De Blasio happily made use of Thorpe’s insulation trick, which carves out some space to thrive for motivated kids, when his own kids were growing up in the city. Both of his children, Chiara and Dante, attended “screened” public high schools that use testing to determine eligibility rather than accepting a random selection of applicants. Yet in December, de Blasio and his education chancellor Richard Carranza said that they were ending academics-based admissions for middle schools next year (while keeping them for high schools such as the ones de Blasio’s children attended). On Tuesday, the DOE grandly announced that it was scrapping the G&T test, too. Parents, predictably, were furious, and said so.

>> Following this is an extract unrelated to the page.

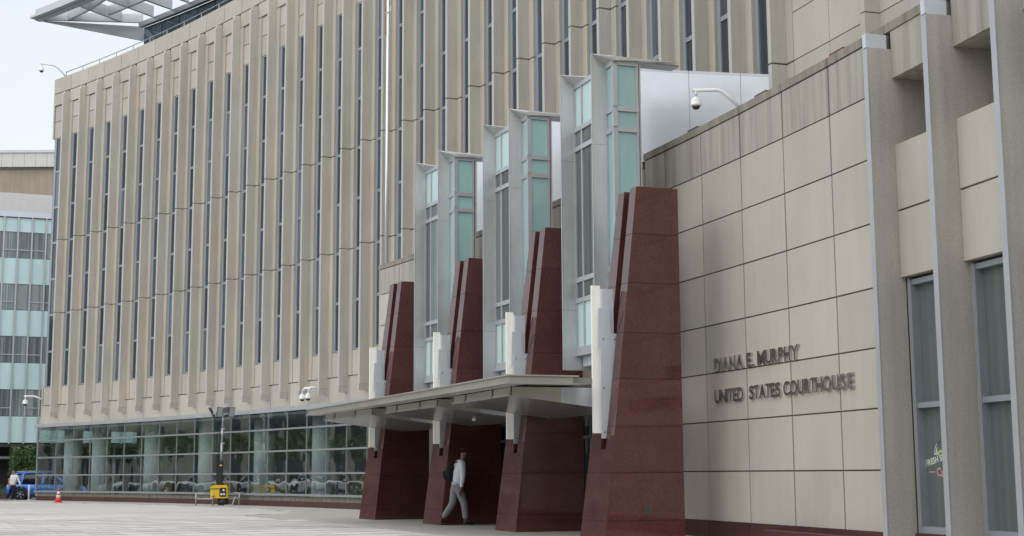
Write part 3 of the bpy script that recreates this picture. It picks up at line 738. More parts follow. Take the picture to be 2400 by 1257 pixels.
# cafe transfer on the window glass between the first two right-hand fins
dc = wthing('window_decal', 'round cafe transfer stuck to the tall window between the first two right-hand fins', 'decal', P(36.5, 1.5, 1.3))
def col(name, c): return plain(name, c, 0.5)
def flat_disc(ci, cz, r, o, a0, a1, rin=0.0, n=24):
    g = MB(); vs = []
    for k in range(n+1):
        t = a0+(a1-a0)*k/n
        for rr in (rin, r): vs.append(P(ci+rr*math.cos(t)/1.64, o, cz+rr*math.sin(t)))
    g.add(vs, [(2*k, 2*k+1, 2*k+3, 2*k+2) for k in range(n)]); return g
flat_disc(36.54, 1.50, 0.215, 1.4915, 0, math.pi, 0.165).build('arch_band', col('decal_white', (0.7, 0.7, 0.68)), dc)
flat_disc(36.54, 1.50, 0.200, 1.4925, 0.1, math.pi-0.1, 0.180).build('arch_line', col('decal_dark', (0.08, 0.06, 0.06)), dc)
flat_disc(36.54, 1.50, 0.160, 1.4915, 0, math.pi).build('sky_disc', col('decal_sky', (0.55, 0.68, 0.72)), dc)
flat_disc(36.52, 1.46, 0.11, 1.4930, 0.5, math.pi-0.3, 0.07).build('field_stripe', col('decal_green', (0.45, 0.55, 0.12)), dc)
def flat_text(body, ci, cz, size, o, mat, tilt=0.0, name='lettering'):
    cu = bpy.data.curves.new('text_curve', 'FONT'); cu.body = body; cu.size = size; cu.offset = 0.004
    to = bpy.data.objects.new('tmp_text', cu); COL.objects.link(to)
    dg = bpy.context.evaluated_depsgraph_get(); me = bpy.data.meshes.new_from_object(to.evaluated_get(dg))
    bpy.data.objects.remove(to); bpy.data.curves.remove(cu)
    for v in me.vertices:
        x = v.co.x*math.cos(tilt)-v.co.y*math.sin(tilt); y = v.co.x*math.sin(tilt)+v.co.y*math.cos(tilt)
        v.co = P(ci+x/1.64, o, cz+y)
    me.materials.clear(); me.materials.append(mat); return link(name, me, dc)
flat_text('FRESH SE', 36.27, 1.33, 0.125, 1.4940, col('decal_lettergreen', (0.62, 0.72, 0.60)), 0.20)
flat_text('Caf', 36.43, 1.20, 0.17, 1.4940, col('decal_red', (0.62, 0.30, 0.30)), -0.1)
g = MB(); g.pbox(36.31, 36.41, 1.491, 1.4935, 1.245, 1.255); g.build('rule', col('decal_rule', (0.6, 0.6, 0.6)), dc)

# ------------------------------------------------------------------ security cameras and flagpole
def dome(mb_prof_scale, p, root, mat=None):
    s = mb_prof_scale
    g = MB(); g.lathe([(0.03*s,0.20*s),(0.045*s,0.14*s),(0.10*s,0.11*s),(0.135*s,0.05*s),(0.14*s,-0.05*s),(0.155*s,-0.06*s),(0.15*s,-0.085*s),(0.12*s,-0.11*s)], p, 18); h = g.build('housing', M['white'], root)
    g = MB(); g.lathe([(0.11*s,-0.112*s),(0.10*s,-0.15*s),(0.07*s,-0.185*s),(0.02*s,-0.2*s)], p, 16); d = g.build('lens_dome', M['blackgloss'], root)
m = NT('smoked_dome'); m.b.inputs['Base Color'].default_value = (0.02, 0.022, 0.022, 1); m.set(Roughness=0.08); M['blackgloss'] = m.mat
def arm_cam(label, base, tip, s, r, bend=0.55):
    root = wthing('security_camera', label, 'camera', base, 'white dome security cameras')
    b, t = Vector(base), Vector(tip)
    mid = Vector((b.x+(t.x-b.x)*bend*0.8, b.y+(t.y-b.y)*bend*0.8, t.z-0.0))
    path = [b]
    for k in range(7):
        f = k/6; q0 = b.lerp(mid, 0.72); q1 = mid.lerp(t, 0.25)
        path.append(q0*(1-f)**2+mid*2*f*(1-f)+q1*f*f)
    path.append(t+(t-mid).normalized()*0.08*s)
    g = MB(); g.tube(path, r, 10); g.build('arm', M['white'], root)
    g = MB(); g.tube([t, t-Vector((0,0,0.16*s))], r*0.9, 10); g.build('drop_tube', M['white'], root)
    dome(s, (t.x, t.y, t.z-0.33*s), root)
arm_cam('white dome camera on a bent arm over the lettered wall', P(32.90, 1.55, 8.17), P(32.70, 2.36, 8.56), 0.72, 0.035)
arm_cam('tiny dome camera on a bent arm at the left end of the roof parapet', P(-0.35, -0.40, 22.44), P(-0.55, 0.85, 22.95), 0.9, 0.035)
arm_cam('white dome camera on an arm at the lower left corner of the courthouse', P(-0.93, -0.35, 5.22), P(-1.2, 0.35, 5.38), 0.95, 0.045)
for o_i, lab in ((14.32, 'left one of the twin dome cameras under the fins'), (14.62, 'right one of the twin dome cameras under the fins')):
    root = wthing('security_camera', lab, 'camera', P(o_i, -0.3, 4.4), 'white dome security cameras')
    g = MB(); g.tube([P(14.7,-0.34,4.5), P(14.65 if o_i < 14.5 else 14.68,-0.05,4.55), P(o_i+0.05,0.10,4.55), P(o_i,0.16,4.40)], 0.05, 10); g.build('arm', M['white'], root)
    p = P(o_i, 0.16, 4.22); dome(0.85, p, root)
fp = wthing('flagpole', 'tall white flagpole standing in front of the fins', 'flagpole', P(19.46, 1.0, 7.9))
p = P(19.46, 1.0, 0); g = MB(); g.tube([(p[0],p[1],0.0),(p[0],p[1],12),(p[0],p[1],20.5)], [0.075,0.062,0.05], 16); g.build('pole', plain('polished_pole', (0.72, 0.73, 0.75), 0.22, 0.6), fp)
g = MB(); g.tube([Vector(p)+Vector((-0.085,-0.03,16.2)), Vector(p)+Vector((-0.095,-0.06,17.4)), Vector(p)+Vector((-0.07,-0.02,19.9))], 0.012, 6); g.build('halyard', plain('red_cord', (0.45, 0.16, 0.15), 0.8), fp)
g = MB(); g.tube([Vector(p)+Vector((-0.11,-0.06,16.95)), Vector(p)+Vector((0.07,-0.06,17.05)), Vector(p)+Vector((0.10,-0.03,17.2))], 0.014, 6); g.build('cleat', M['white'], fp)

# ------------------------------------------------------------------ people (skinned skeletons)
def skin(name, verts, edges, radii, mat, parent, root=0, sub=2):
    me = bpy.data.meshes.new(name); bm = bmesh.new()
    lay = bm.verts.layers.skin.verify(); vs = []
    for k, (co, r) in enumerate(zip(verts, radii)):
        v = bm.verts.new(co); rr = r if isinstance(r, tuple) else (r, r)
        v[lay].radius = rr; v[lay].use_root = (k == root); vs.append(v)
    for a, b in edges: bm.edges.new((vs[a], vs[b]))
    bm.to_mesh(me); bm.free(); me.materials.append(mat)
    o = _old_link(name, me, parent)
    s = o.modifiers.new('Skin', 'SKIN'); s.use_smooth_shade = True
    d = o.modifiers.new('Subdivision', 'SUBSURF'); d.levels = sub; d.render_levels = sub
    return o
def person(label, loc, J, mats, scale=1.0, bag=None, hair_cap=True, bald=False, group=None):
    """J: joint positions in metres: x to the right, y away, z up"""
    root = thing('person', label, 'person', loc); root.scale = (scale,)*3
    V = {k: Vector(v) for k, v in J.items()}
    # body: one continuous mesh, pelvis first
    order = ['pelvis', 'waist', 'chest', 'neck', 'jaw', 'head', 'crown', 'shR', 'elR', 'wrR', 'shL', 'elL', 'wrL', 'hipR', 'knR', 'anR', 'toR', 'hipL', 'knL', 'anL', 'toL']
    rad_ = dict(pelvis=.12, waist=.115, chest=.125, neck=.058, jaw=.072, head=(.088,.10), crown=(.065,.075), shR=.06, elR=.042, wrR=.03, shL=.06, elL=.042, wrL=.03, hipR=.085, knR=.058, anR=.04, toR=.02, hipL=.085, knL=.058, anL=.04, toL=.02)
    verts = [V[k] for k in order]; rs = [rad_[k] for k in order]; ix = {k: n for n, k in enumerate(order)}
    ed = [('pelvis','waist'),('waist','chest'),('chest','neck'),('neck','jaw'),('jaw','head'),('head','crown'),('chest','shR'),('shR','elR'),('elR','wrR'),('chest','shL'),('shL','elL'),('elL','wrL'),('pelvis','hipR'),('hipR','knR'),('knR','anR'),('anR','toR'),('pelvis','hipL'),('hipL','knL'),('knL','anL'),('anL','toL')]
    ed = [(ix[a], ix[b]) for a, b in ed]
    for s in 'RL':     # palm and five fingers
        w = V['wr'+s]; d = (w-V['el'+s]).normalized(); side = Vector((0, 1, 0)).cross(d).normalized()
        f = J['_face']; side = Vector((f[0], f[1], 0))
        pm_ = w+d*0.055; n0 = len(verts); verts.append(pm_); rs.append(.030); ed.append((ix['wr'+s], n0))
        for q, (off, ln) in enumerate(((-.030, .070), (-.010, .080), (.010, .076), (.028, .060))):
            b = pm_+side*off*0.8+d*0.035; m1 = b+d*ln*0.5+side*0.004; e = b+d*ln+side*0.02
            n1 = len(verts); verts += [b, m1, e]; rs += [.010, .009, .008]; ed += [(n0, n1), (n1, n1+1), (n1+1, n1+2)]
        n1 = len(verts); verts += [w+d*0.03+side*0.035, w+d*0.075+side*0.052]; rs += [.011, .009]; ed += [(n0, n1), (n1, n1+1)]
    body = skin('body', verts, ed, rs, mats['skin'], root)
    # face: nose, ears
    f = Vector((J['_face'][0], J['_face'][1], 0)).normalized(); sd = Vector((f.y, -f.x, 0)); hd = V['head']
    g = MB(); g.tube([hd+f*0.088+Vector((0,0,0.015)), hd+f*0.118+Vector((0,0,-0.02)), hd+f*0.09+Vector((0,0,-0.03))], [.008, .014, .010], 8); o = g.build('nose', mats['skin'], None); o.parent = root
    for s in (-1, 1):
        g = MB(); c_ = hd+sd*s*0.085-f*0.005; g.tube([c_+Vector((0,0,-0.03)), c_+sd*s*0.014+Vector((0,0,0.0)), c_+sd*s*0.012+Vector((0,0,0.03))], [.008, .016, .010], 8); o = g.build('ear', mats['skin'], None); o.parent = root
        g = MB(); c_ = hd+f*0.083+sd*s*0.033+Vector((0,0,0.012)); g.tube([c_-sd*0.013, c_+sd*0.013], [.007, .007], 6); o = g.build('eye', M['black'], None); o.parent = root
    # hair as a thin cap
    up = Vector((0,0,1)); g = MB(); vs = []; nn = 14; mm = 6
    for a in range(mm+1):
        t = a/mm*(1.25 if not bald else 0.95)
        for b in range(nn):
            ph = 2*math.pi*b/nn; dv = (f*math.cos(ph)*0.101+sd*math.sin(ph)*0.090)*math.sin(t)
            lift = -f*0.014+up*(0.050+0.072*math.cos(t))
            vs.append(hd+dv+lift)
    g.smooth = True
    g.add(vs, [(a*nn+b, a*nn+(b+1)%nn, (a+1)*nn+(b+1)%nn, (a+1)*nn+b) for a in range(mm) for b in range(nn)])
    o = g.build('hair', mats['hair'], None); o.parent = root
    # shirt with sleeves and collar
    sv = ['hem', 'waist', 'chest', 'col', 'shR', 'elR', 'cuR', 'shL', 'elL', 'cuL']
    V['hem'] = V['pelvis']+(V['waist']-V['pelvis'])*0.35; V['col'] = V['chest']+(V['neck']-V['chest'])*0.9
    for s in 'RL': V['cu'+s] = V['el'+s]+(V['wr'+s]-V['el'+s])*(0.9)
    sr = dict(hem=(.178,.145), waist=(.175,.142), chest=(.185,.155), col=.072, shR=.095, elR=.070, cuR=.045, shL=.088, elL=.066, cuL=.045)
    skin('shirt', [V[k] for k in sv], [(0,1),(1,2),(2,3),(2,4),(4,5),(5,6),(2,7),(7,8),(8,9)], [sr[k] for k in sv], mats['shirt'], root, root=1)
    tv = ['pelvis', 'wb', 'hipR', 'knR', 'ceR', 'hipL', 'knL', 'ceL']
    V['wb'] = V['pelvis']+(V['waist']-V['pelvis'])*0.5
    for s in 'RL': V['ce'+s] = V['kn'+s]+(V['an'+s]-V['kn'+s])*0.96
    trd = dict(pelvis=(.165,.15), wb=(.158,.135), hipR=.130, knR=.092, ceR=.074, hipL=.130, knL=.092, ceL=.074)
    skin('trousers', [V[k] for k in tv], [(0,1),(0,2),(2,3),(3,4),(0,5),(5,6),(6,7)], [trd[k] for k in tv], mats['trousers'], root)
    g = MB(); cb = V['wb']+Vector((0,0,0.015)); g.lathe([(0.150,-0.02),(0.152,0.02)], (0,0,0), 20)
    o = g.build('belt', M['black'], None); o.parent = root; o.location = cb; o.scale = (1.0, 0.92, 1)
    for s in 'RL':
        a, t = V['an'+s], V['to'+s]; d = (t-a); h = Vector((-d.x, -d.y, 0)); h = h.normalized() if h.length else Vector((1,0,0))
        hl = J['he'+s]; hl = Vector(hl)
        skin('shoe', [a+Vector((0,0,0.02)), (hl+a)*0.5+Vector((0,0,-0.01)), hl, (a+t)*0.5+Vector((0,0,-0.018)), t], [(0,1),(1,2),(1,3),(3,4)], [.052, .05, .036, .048, .040], mats['shoe'], root, root=1)
    return root, V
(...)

The next day, “after gathering community input,” as the New York Post dryly put it, de Blasio hedged, mumbling something about a replacement for the G&T system involving “something very different starting in September, with a more individualized approach to education with a greater use of digital options to augment the work of classroom teachers.” So is the G&T test being replaced with some other selective system, or not? Carranza said he wants to “bring people to the table, to have a conversation about what the research says, to understand historically what folks have wanted in our school system.”

De Blasio’s mayoralty ends December 31, so it’s quite possible that after seven-plus years in office he’ll simply continue jawboning around New York City’s “table” about the supposedly urgently needed changes until he yields the keys to City Hall. New York City might be in for a stroke of good fortune: A non-lunatic who does not appear to owe anything to the activist Left, former Citigroup executive Ray McGuire, is shaping up as a strong candidate and is talking about restoring the city’s business environment rather than social justice.

One option that de Blasio alluded to Wednesday is simply expanding and strengthening the G&T program: “Do you really believe out of 65,000 kids in this city [in each grade], only 2,500 are quote-unquote gifted and talented?” he said. If de Blasio intends to create more insulation rather than stripping it away, his mind is (for a change) pointed in the right direction. But considering the damage he has done already to the city’s long-term health, his term can’t end soon enough. Ending some of the few options for upper-middle-class parents while continuing to oppose the expansion of charter schools, which currently serve more than 100,000 of the city’s million-plus public-school students, would be an invitation for successful New Yorkers to move elsewhere. A quick walk around Midtown will demonstrate that many New Yorkers have fled already; it’s up to the city’s leadership to entice them back, not make things worse. Otherwise the city could fall back into a Seventies-style slump rather quickly — with much more desolation and much less insulation.